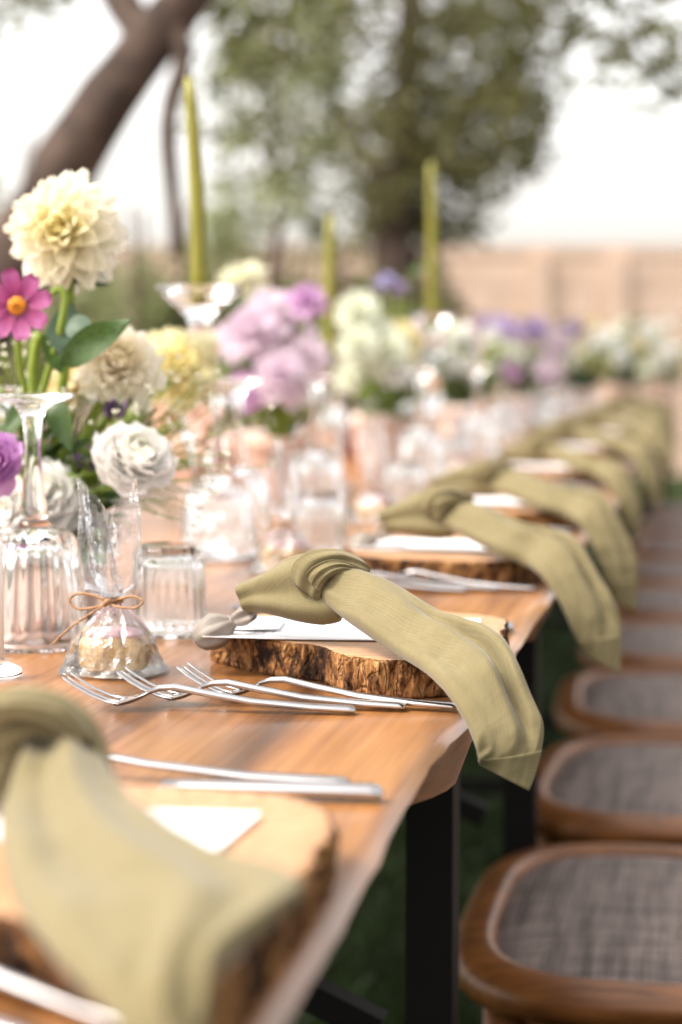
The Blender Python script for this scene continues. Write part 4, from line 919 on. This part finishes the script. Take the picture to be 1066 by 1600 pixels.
near('white frilly flower low at the left behind the goblet', 5, 812, 1.76, V((-.1, -.8, .5)), .030, 50, WHITE, (5, 118), (.4, 1), 1.3, PETS, 7, 'hydrangea')
near('lilac flower cut by the left edge', -12, 722, 1.66, V((.3, -.8, .3)), .024, 46, [(.60, .28, .62), (.72, .42, .78)], (5, 120), (.4, 1), 1.4, PETS, 8, 'carnation')
near('peach rose low behind the first candlestick', 292, 655, 2.15, V((.2, -.8, .5)), .036, 44, [(.85, .60, .50), (.95, .76, .68)], (5, 110), (.4, 1), 1.5, PETS, 9, 'rose')
near('second peach rose lower by the candlestick', 320, 720, 2.12, V((.3, -.8, .3)), .034, 40, [(.85, .60, .52), (.95, .78, .70)], (5, 110), (.4, 1), 1.5, PETS, 10, 'rose')
near('small violet bud among the green leaves', 140, 720, 1.85, V((.1, -.8, .5)), .013, 22, [(.30, .20, .42), (.42, .30, .55)], (5, 100), (.5, 1), 1.5, PETS, 11, 'statice')
near('tiny violet bud above the white ranunculus', 178, 640, 1.88, V((.1, -.8, .5)), .012, 20, [(.30, .20, .42), (.42, .30, .55)], (5, 100), (.5, 1), 1.5, PETS, 12, 'statice')
SPR = ['dark sprig low behind the goblet bowl', 'lowest dark sprig beside the pot', 'dark sprig between goblet stem and bag', 'dark sprig left of the violet bud', 'dark leafy sprig left of the goblet stem top', 'dark leafy sprig right under the goblet foot', 'dark sprig under the small ivory flower', 'feathery sprig at the right under the yellow dahlia', 'feathery sprig under the ivory dahlia', 'bright sprig over the white frilly flower', 'bright sprig beside the violet bud', 'bright sprig left of the white ranunculus', 'bright thin sprig at the left edge under the cosmos', 'bright sprig between the thick stems', 'grey green sprig lowest behind the bag', 'dark sprig at the left edge beside the lilac flower', 'feathery sprig right of the white ranunculus', 'dark sprig behind the cellophane bag', 'dark sprig behind the goblet shoulder', 'dark sprig at the very bottom of the arrangement', 'bright sprig behind the ivory flowers', 'dark sprig behind the cosmos stem', 'dark sprig in the middle of the arrangement', 'dark sprig touching the bag top']
kinds = [('d', 'dark green leafy sprig filling the nearest arrangement'), ('l', 'bright green feathery sprig in the nearest arrangement'), ('b', 'grey green leafy sprig in the nearest arrangement')]
for k, (px, py, d, kd, L) in enumerate([(150, 830, 1.76, 0, .034), (120, 860, 1.78, 0, .034), (165, 780, 1.80, 0, .036), (135, 760, 1.84, 0, .036), (20, 660, 1.82, 0, .045), (65, 660, 1.83, 0, .042), (105, 690, 1.82, 0, .040), (230, 650, 1.86, 1, .030), (200, 655, 1.80, 1, .032), (130, 740, 1.76, 1, .032), (155, 705, 1.80, 1, .034), (180, 760, 1.78, 1, .03), (0, 600, 1.84, 1, .04), (90, 640, 1.86, 1, .036), (150, 870, 1.74, 2, .032), (5, 700, 1.80, 0, .04), (240, 700, 1.9, 1, .028), (170, 850, 1.82, 0, .034), (95, 830, 1.83, 0, .04), (140, 890, 1.79, 0, .03), (125, 660, 1.88, 1, .034), (60, 590, 1.9, 0, .04), (130, 800, 1.79, 0, .036), (175, 815, 1.77, 0, .03)]):
    tip = PA(px, py, d); b = A1 + V((rnd.uniform(-.03, .03), rnd.uniform(-.03, .03), .055)); sprig(SPR[k] + ', nearest arrangement', b, tip, 'dlb'[kd], L, 11, 1.0, G1 + ', greenery %d' % kd)
def gyps(label, base, tip, seed, spread=.03):
    t = thing('gypsophila', label, 'flower', base, 0, 'sprays of tiny white blossom'); r2 = random.Random(seed); base, tip = V(base), V(tip); a, b = MB(), MB()
    tube(a, [V((0, 0, 0)), (tip - base) * .8], .0009, 5)
    for k in range(34):
        p0 = (tip - base) * r2.uniform(.5, .85); p = (tip - base) + V((r2.gauss(0, spread), r2.gauss(0, spread), r2.gauss(0, spread))); tube(a, [p0, (p0 + p) / 2 + V((0, 0, .003)), p], .0004, 4)
        for s in range(5): q = V((r2.gauss(0, 1), r2.gauss(0, 1), r2.gauss(0, 1))).normalized() * .0022; w_ = q.orthogonal().normalized() * .0014; b.add([p, p + q + w_, p + q * 1.4, p + q - w_], [(0, 1, 2, 3)])
    a.build('stem', 'stem', t); link('blossom', b.mesh('blossom', 'petal_far', False), t, None, None, (.9, .85, .72))
gyps('spray of tiny white blossom right of the white ranunculus', J, PA(262, 690, 1.80), 1); gyps('spray of tiny white blossom above the cellophane bag', J, PA(248, 735, 1.82), 2); gyps('spray of tiny blossom over the ivory dahlia', J, PA(235, 640, 1.86), 3)
gyps('thin grassy spray of blossom at the left edge', J, PA(10, 560, 1.8), 4, .022)

# farther arrangements
LIL, LILD, PALE, PGREEN, PURP, YEL, BLUE, PEACH, WHT = (.82, .68, .77), (.68, .43, .66), (.88, .76, .82), (.88, .90, .76), (.56, .44, .66), (.88, .80, .45), (.46, .43, .66), (.90, .72, .62), (.92, .92, .88)
def arrangement(idx, base, potmat, potlabel, r, h, blooms, greens, gname):
    base = V(base); vase(potlabel, base, potmat, r, h); top = base + V((0, 0, h * .75)); G = 'flowers of ' + gname
    for k, (px, py, dd, R, c, lab) in enumerate(blooms):
        p = P(px, py, dd); ax = (p - top).normalized() + V((.2, -.9, .2)); bloom_far(lab, p, ax, R, 46 if R > .03 else 26, c, G, stem_to=top, seed=idx * 50 + k, name='flower')
    seen = [0, 0, 0]
    for k, (px, py, dd, kd, L) in enumerate(sorted(greens)):
        seen[kd] += 1; sprig('%s %s sprig from the left, %s' % (['first', 'second', 'third', 'fourth', 'fifth', 'sixth', 'seventh', 'eighth'][seen[kd] - 1], ['dark green', 'bright green', 'grey green'][kd], gname), top, P(px, py, dd), 'dlb'[kd], L, 9, 1.0, G + ', greenery %d' % kd)
g2 = 'lilac arrangement behind the tall candlestick'
a2 = T(440, 790, TZ)
arrangement(2, a2, 'terracotta', 'terracotta pot under the lilac flowers', .042, .095, [(395, 520, 2.6, .042, LIL, 'large lilac dahlia left in the lilac arrangement'), (425, 485, 2.65, .036, PALE, 'pale lilac dahlia at the top of the lilac arrangement'), (478, 470, 2.6, .030, LILD, 'vivid purple dahlia at the upper right of the lilac flowers'), (440, 590, 2.55, .036, LIL, 'low lilac dahlia above the terracotta pot'), (385, 610, 2.6, .030, LILD, 'deep lilac flower low at the left above the pot'), (480, 560, 2.62, .034, PALE, 'pale lilac dahlia at the right of the lilac arrangement'), (360, 530, 2.7, .028, PALE, 'small pale lilac flower at the far left of the lilac group'), (490, 610, 2.66, .028, WHT, 'whitish flower at the lower right of the lilac group'), (380, 437, 2.85, .036, (.86, .84, .66), 'cream flower peeping above the lilac dahlias'), (465, 525, 2.66, .03, LIL, 'lilac dahlia in the middle of the lilac group')],
    [(370, 480, 2.75, 0, .05), (450, 520, 2.7, 0, .05), (500, 520, 2.7, 0, .045), (350, 580, 2.7, 1, .04), (420, 560, 2.65, 0, .045), (480, 520, 2.75, 1, .05), (330, 560, 2.75, 2, .04)], g2)
vase('small pink pot left of the terracotta pot', T(395, 760, TZ), 'pink_pot', .04, .085); 
g3 = 'pale green cream arrangement in the middle'
arrangement(3, T(600, 735, TZ), 'pink_pot', 'pink pot under the pale green and cream flowers', .055, .10, [(560, 490, 3.4, .042, PGREEN, 'pale green dahlia upper left of the middle group'), (600, 545, 3.4, .046, PGREEN, 'large pale green dahlia in the centre of the middle group'), (628, 530, 3.45, .036, YEL, 'yellowish dahlia at the right of the middle group'), (560, 540, 3.35, .036, (.86, .88, .74), 'cream green flower left of the middle group'), (620, 580, 3.4, .030, WHT, 'white flower low in the middle group'), (545, 590, 3.4, .03, PGREEN, 'low pale green flower left in the middle group'), (605, 440, 3.6, .020, BLUE, 'small blue flower above the middle group'), (625, 450, 3.6, .02, PURP, 'small purple flower above the middle group'), (655, 560, 3.5, .026, WHT, 'white flower at the right of the middle group')],
    [(570, 430, 3.5, 0, .06), (640, 430, 3.6, 0, .06), (680, 480, 3.6, 1, .06), (660, 520, 3.5, 0, .06), (590, 600, 3.4, 0, .05), (540, 520, 3.5, 1, .05), (690, 560, 3.6, 0, .05), (560, 610, 3.35, 1, .045), (640, 600, 3.4, 0, .05)], g3)
ORD2 = ['first', 'second', 'third', 'fourth', 'fifth', 'sixth', 'seventh', 'eighth', 'ninth', 'tenth', 'eleventh', 'twelfth']
far_spec = [(4, 4.5, 'white violet arrangement beside the third candle', (725, 700)), (5, 5.4, 'blurred violet arrangement before the wall', (815, 660)), (6, 6.4, 'yellow white arrangement before the wall', (895, 632)), (7, 7.5, 'blurred white arrangement at the right', (965, 612)), (8, 8.6, 'last flower arrangement of the table', (1035, 590))]
pal = [[WHT, PURP, WHT, LILD, PGREEN], [PALE, PURP, WHT, LIL, PEACH], [YEL, WHT, PEACH, WHT, PURP], [WHT, (.84, .86, .8), WHT, PGREEN, YEL], [WHT, PGREEN, WHT, YEL, WHT]]
nm = {WHT: 'white', PURP: 'violet', LILD: 'magenta', PGREEN: 'pale green', BLUE: 'blue violet', LIL: 'lilac', PALE: 'pale lilac', PEACH: 'peach', YEL: 'yellow', (.84, .86, .8): 'greyish white'}
for q, (idx, d, gname, (bx, by)) in enumerate(far_spec):
    b = P(bx, by, d); b.z = TZ; r4 = random.Random(idx); bls = []; grs = []
    for k in range(17):
        c = pal[q][k % 5]; px = bx + r4.uniform(-85, 85); py = 550 - 8 + r4.uniform(-40, 52); bls.append((px, py, d + r4.uniform(-.12, .12), r4.uniform(.024, .040), c, nm[c]))
    cnt = {}
    for b_ in sorted(bls): cnt.setdefault(b_[5], []).append(b_)
    bls = [b_[:5] + ('%s %s flower from the left, %s' % (ORD2[k_], b_[5], gname),) for v_ in cnt.values() for k_, b_ in enumerate(v_)]
    for k in range(14): grs.append((bx + r4.uniform(-90, 90), 548 + r4.uniform(-50, 50), d + r4.uniform(-.1, .1), k % 3, .06))
    arrangement(idx, b, 'pink_pot', 'pot under ' + gname, .055, .09, bls, grs, gname)
# amber bottle
ab = T(552, 716, TZ); t = thing('amber_bottle', 'small dark amber glass bottle right of the terracotta pot', 'bottle', ab + V((0, 0, .0008))); m = MB()
lathe(m, [(.0003, 0), (.017, 0), (.0185, .002), (.0185, .052), (.016, .060), (.0085, .066), (.0085, .074), (.0070, .074), (.0070, .066), (.0150, .058), (.0172, .050), (.0172, .004), (.0003, .003)], 32); m.build('body', 'amber', t)
m = MB(); lathe(m, [(.0003, .0745), (.0098, .0745), (.0100, .0735), (.0100, .084), (.0003, .0845)], 24); m.build('cap', 'black_metal', t)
● ● ●
→ **WHAT YOU NEED TO DO**
Every line of the listing that holds "from" is to be counted; give only the resulting number.

→ **EXERCISE OUTPUT**
3